‘Antwerpen moet veel minder eenzijdig focussen op diepzeecontainers’

Marc Pirenne, de CEO van goederenbehandelaar Euroports Belgium, laat voor het eerst in zijn kaarten kijken. Hij waarschuwt dat de havenarbeid voldoende flexibel moet zijn, anders verdwijnt nog meer trafiek naar concurrerende havens en dus ook jobs.

Marc Pirenne is net geen half jaar de CEO van Euroports Belgium. Aan de vooravond van de staten-generaal van de Antwerpse haven, volgende dinsdag, lost hij een schot voor de boeg. Het overslagbedrijf verloor onlangs een contract van 750.000 ton papierpulp aan de Vlissingse concurrent Verbrugge. Volgens een concurrent, die ook kandidaat was, gaf het gebrek aan arbeidsflexibiliteit – goed voor een prijsverschil van een dollar per ton – de doorslag ten voordele van de Nederlanders. Zo moeten in de Antwerpse haven shifts, zelfs voor korte werkperioden, volledig worden uitbetaald en is er een overbemanning voor sommige functies. In tegenstelling tot Gent en Zeebrugge slaagt het Antwerpse havenpatronaat er niet in om met de vakbonden een modus vivendi uit te werken.

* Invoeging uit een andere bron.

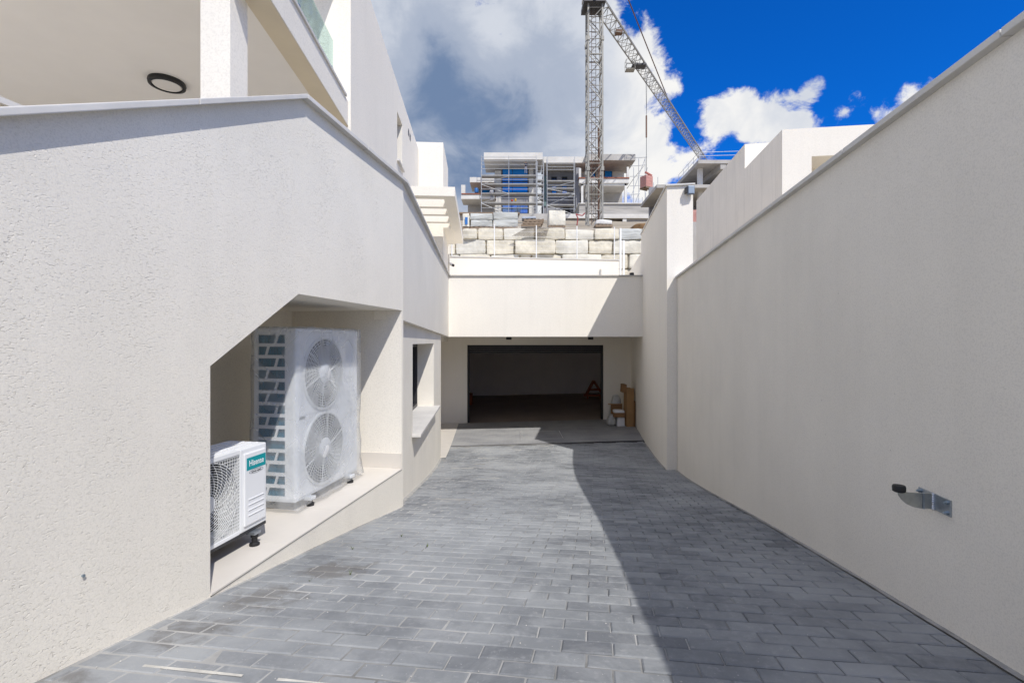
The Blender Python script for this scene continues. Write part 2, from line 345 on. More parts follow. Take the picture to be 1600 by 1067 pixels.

“Het gebrek aan arbeidsflexibiliteit is een belangrijk element in de concurrentiepositie van de Antwerpse stukgoedbedrijven”, zegt Pirenne. “Laat dit net de niche zijn met het meeste toegevoegde waarde, lees: jobs. Antwerpen is in vergelijking met andere havens een eiland in het maritieme gebeuren. De Scheldestad moet weer een van de leidende havens in stukgoed worden. Dat is terecht een hoofdthema op die staten-generaal.”

Met 323 miljoen omzet is Antwerpen de sterkste poot van Euroports. De 21 Europese vestigingen en één Chinese halen samen 525 miljoen, 155 miljoen minder dan 2008. Het is de Europese nummer één in suiker en de nummer twee in droge bulk. In België werken er 850 mensen bij Euroports, inbegrepen 400 dokwerkers in de acht terminals in Antwerpen en Gent. In 2009 werden 30 mensen ontslagen. De hele groep telt 2800 medewerkers.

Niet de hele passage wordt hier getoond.